Mathaba News Agency was able to capture evidence of fraud and cheating by Amnesty International USA in its on-line poll for “Human Rights Hero” of 2011.
Already under intense criticism worldwide for having ignored the plight of the Libyan people who were bombed and invaded in the name of “human rights” by western powers, leading to the “Stalingrad” type blockage and destruction of entire cities, most notably Sirte, Amnesty International closed the on-line poll one month early, and changed the rules early January, after Libyan leader Muammar Gaddafi took the clear lead in the poll.
Libya had become the “Switzerland of Africa” after being the poorest country in the world, after Muammar Gaddafi came to power in 1969 and handed over power to the people to a novel system of direct participatory democracy in 1977.

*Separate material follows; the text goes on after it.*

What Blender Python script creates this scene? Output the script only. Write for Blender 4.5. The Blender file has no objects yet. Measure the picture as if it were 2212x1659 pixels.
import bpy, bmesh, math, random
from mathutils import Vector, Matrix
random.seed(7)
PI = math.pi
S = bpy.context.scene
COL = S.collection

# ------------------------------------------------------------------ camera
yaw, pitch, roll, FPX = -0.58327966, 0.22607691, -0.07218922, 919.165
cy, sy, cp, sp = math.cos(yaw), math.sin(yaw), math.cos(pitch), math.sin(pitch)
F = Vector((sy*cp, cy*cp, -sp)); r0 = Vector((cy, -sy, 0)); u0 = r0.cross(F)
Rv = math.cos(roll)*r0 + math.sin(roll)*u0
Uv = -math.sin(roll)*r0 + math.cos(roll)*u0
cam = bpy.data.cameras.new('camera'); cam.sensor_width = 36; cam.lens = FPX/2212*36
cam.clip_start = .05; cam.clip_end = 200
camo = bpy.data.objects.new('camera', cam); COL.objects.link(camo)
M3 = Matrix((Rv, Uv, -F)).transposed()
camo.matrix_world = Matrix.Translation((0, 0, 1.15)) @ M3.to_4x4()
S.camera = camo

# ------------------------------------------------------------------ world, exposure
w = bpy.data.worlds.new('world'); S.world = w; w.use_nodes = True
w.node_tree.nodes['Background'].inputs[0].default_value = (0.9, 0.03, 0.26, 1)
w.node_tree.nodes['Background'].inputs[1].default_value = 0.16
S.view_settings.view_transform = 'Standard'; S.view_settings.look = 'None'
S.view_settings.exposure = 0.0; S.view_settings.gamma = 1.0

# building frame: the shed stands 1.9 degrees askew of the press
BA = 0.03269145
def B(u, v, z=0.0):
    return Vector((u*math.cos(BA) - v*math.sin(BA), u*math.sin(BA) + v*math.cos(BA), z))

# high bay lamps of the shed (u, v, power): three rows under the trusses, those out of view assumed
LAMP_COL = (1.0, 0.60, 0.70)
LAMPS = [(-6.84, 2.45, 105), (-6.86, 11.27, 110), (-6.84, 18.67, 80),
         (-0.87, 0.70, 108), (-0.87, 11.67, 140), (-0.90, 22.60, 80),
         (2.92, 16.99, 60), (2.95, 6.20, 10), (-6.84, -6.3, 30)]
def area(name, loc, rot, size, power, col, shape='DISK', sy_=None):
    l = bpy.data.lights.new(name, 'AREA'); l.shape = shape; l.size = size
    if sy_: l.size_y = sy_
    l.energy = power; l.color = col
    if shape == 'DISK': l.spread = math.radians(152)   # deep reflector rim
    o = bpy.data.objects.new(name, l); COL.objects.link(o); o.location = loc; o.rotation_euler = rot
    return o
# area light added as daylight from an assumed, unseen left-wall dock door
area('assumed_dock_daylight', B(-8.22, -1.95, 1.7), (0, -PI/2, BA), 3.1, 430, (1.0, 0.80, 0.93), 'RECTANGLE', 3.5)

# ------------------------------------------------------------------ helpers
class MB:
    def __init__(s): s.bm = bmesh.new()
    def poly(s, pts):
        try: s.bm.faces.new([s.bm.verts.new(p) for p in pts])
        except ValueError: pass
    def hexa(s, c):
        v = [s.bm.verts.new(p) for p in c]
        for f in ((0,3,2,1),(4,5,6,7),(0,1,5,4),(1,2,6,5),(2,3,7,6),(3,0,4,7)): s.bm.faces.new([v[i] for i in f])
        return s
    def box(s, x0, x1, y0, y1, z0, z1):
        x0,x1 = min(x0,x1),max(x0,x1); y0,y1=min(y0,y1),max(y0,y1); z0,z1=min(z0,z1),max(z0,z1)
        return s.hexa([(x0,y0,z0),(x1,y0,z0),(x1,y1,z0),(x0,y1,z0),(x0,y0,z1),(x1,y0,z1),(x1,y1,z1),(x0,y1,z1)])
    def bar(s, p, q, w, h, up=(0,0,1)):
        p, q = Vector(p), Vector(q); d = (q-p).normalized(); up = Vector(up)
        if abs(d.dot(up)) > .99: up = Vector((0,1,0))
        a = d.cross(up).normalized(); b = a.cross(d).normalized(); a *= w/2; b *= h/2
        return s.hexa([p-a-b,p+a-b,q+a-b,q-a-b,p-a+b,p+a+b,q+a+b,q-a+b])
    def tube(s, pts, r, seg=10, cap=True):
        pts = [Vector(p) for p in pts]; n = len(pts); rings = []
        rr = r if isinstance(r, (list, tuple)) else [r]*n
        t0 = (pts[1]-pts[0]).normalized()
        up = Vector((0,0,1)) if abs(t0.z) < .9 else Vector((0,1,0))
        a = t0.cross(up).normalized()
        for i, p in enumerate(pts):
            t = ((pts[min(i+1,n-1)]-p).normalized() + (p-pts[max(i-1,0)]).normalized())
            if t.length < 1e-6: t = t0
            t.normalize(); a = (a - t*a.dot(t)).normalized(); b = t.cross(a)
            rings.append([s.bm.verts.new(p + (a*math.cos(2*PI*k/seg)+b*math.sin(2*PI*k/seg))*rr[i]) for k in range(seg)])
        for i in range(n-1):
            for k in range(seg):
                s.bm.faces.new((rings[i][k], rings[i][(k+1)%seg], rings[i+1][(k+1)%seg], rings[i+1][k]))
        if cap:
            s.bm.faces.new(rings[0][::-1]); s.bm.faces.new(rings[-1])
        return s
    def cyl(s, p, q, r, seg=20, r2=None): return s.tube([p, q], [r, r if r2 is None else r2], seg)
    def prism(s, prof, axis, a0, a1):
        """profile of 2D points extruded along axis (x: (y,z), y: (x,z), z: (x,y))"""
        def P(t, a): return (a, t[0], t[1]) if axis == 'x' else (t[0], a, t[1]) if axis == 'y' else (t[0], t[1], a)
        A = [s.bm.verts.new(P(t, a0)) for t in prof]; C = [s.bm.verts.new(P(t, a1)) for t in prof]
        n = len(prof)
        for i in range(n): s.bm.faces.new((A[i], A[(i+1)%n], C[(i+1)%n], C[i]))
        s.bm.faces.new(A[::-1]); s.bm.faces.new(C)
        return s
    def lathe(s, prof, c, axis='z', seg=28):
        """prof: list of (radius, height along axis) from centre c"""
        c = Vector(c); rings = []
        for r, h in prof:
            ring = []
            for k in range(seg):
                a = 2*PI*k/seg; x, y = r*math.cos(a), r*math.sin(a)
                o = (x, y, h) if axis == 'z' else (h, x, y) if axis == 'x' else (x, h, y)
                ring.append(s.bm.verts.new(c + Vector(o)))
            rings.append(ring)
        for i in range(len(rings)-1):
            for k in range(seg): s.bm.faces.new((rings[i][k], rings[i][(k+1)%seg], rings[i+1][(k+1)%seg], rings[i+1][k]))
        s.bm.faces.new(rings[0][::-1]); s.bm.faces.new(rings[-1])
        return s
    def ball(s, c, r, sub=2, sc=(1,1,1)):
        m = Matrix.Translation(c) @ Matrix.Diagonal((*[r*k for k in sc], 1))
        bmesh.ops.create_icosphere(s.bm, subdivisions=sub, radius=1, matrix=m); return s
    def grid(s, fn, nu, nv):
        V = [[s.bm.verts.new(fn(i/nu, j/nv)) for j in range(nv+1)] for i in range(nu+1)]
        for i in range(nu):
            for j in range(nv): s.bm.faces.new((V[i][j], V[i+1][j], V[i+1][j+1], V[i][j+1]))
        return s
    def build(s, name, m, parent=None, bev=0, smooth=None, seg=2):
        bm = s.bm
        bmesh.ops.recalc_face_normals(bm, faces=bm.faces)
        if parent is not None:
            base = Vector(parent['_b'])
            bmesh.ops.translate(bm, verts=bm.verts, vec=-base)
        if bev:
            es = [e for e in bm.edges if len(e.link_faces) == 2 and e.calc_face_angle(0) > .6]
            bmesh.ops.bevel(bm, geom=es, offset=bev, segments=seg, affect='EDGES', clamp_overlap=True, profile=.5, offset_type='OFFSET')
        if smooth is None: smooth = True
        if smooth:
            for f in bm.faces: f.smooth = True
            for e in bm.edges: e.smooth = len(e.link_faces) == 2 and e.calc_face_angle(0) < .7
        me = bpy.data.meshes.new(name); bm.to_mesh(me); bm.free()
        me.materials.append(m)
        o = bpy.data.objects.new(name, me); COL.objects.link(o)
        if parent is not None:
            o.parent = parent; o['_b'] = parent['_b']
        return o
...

With free education, health, housing, electricity and water, and a new charter of human rights, Libya became a beacon for “freedom fighters” the world over, seeking to emulate some of the ideals of The Green Book.

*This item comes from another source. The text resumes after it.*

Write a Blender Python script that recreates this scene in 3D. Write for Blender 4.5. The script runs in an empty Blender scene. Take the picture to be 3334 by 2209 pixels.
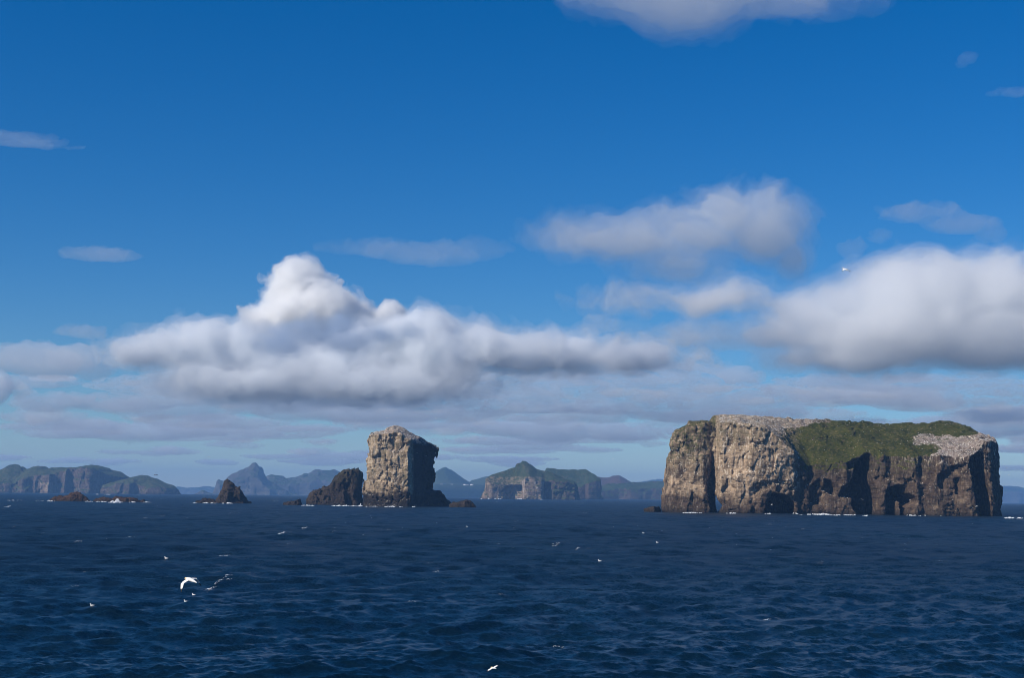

After a sudden turn-around by bankrupted western nations who had been threatened by the socialist example of Libya which had shared its wealth throughout Africa and was engaged in a $42 billion project that would have seen Africa freed from the clutches of the International Monetary Fund and World Bank, the USA along with European NATO military partners, launched an all-out attack on Libya leading to immense humanitarian disaster, with the support of a compliant and compromised western news media.
Screen-shots late December and early January showed that Gaddafi was leading the Amnesty International USA vote as “Human Rights Hero” of 2011, which had clearly been unexpected and an embarrassment to the organisation which had remained largely mute on the atrocities committed by NATO and its mercenary rebel forces.
Within days of the outright lead, which was visible on the website which published a graphical representation of the most popular votes, the “human rights” organization altered the rules to close the poll retrospectively, one month early.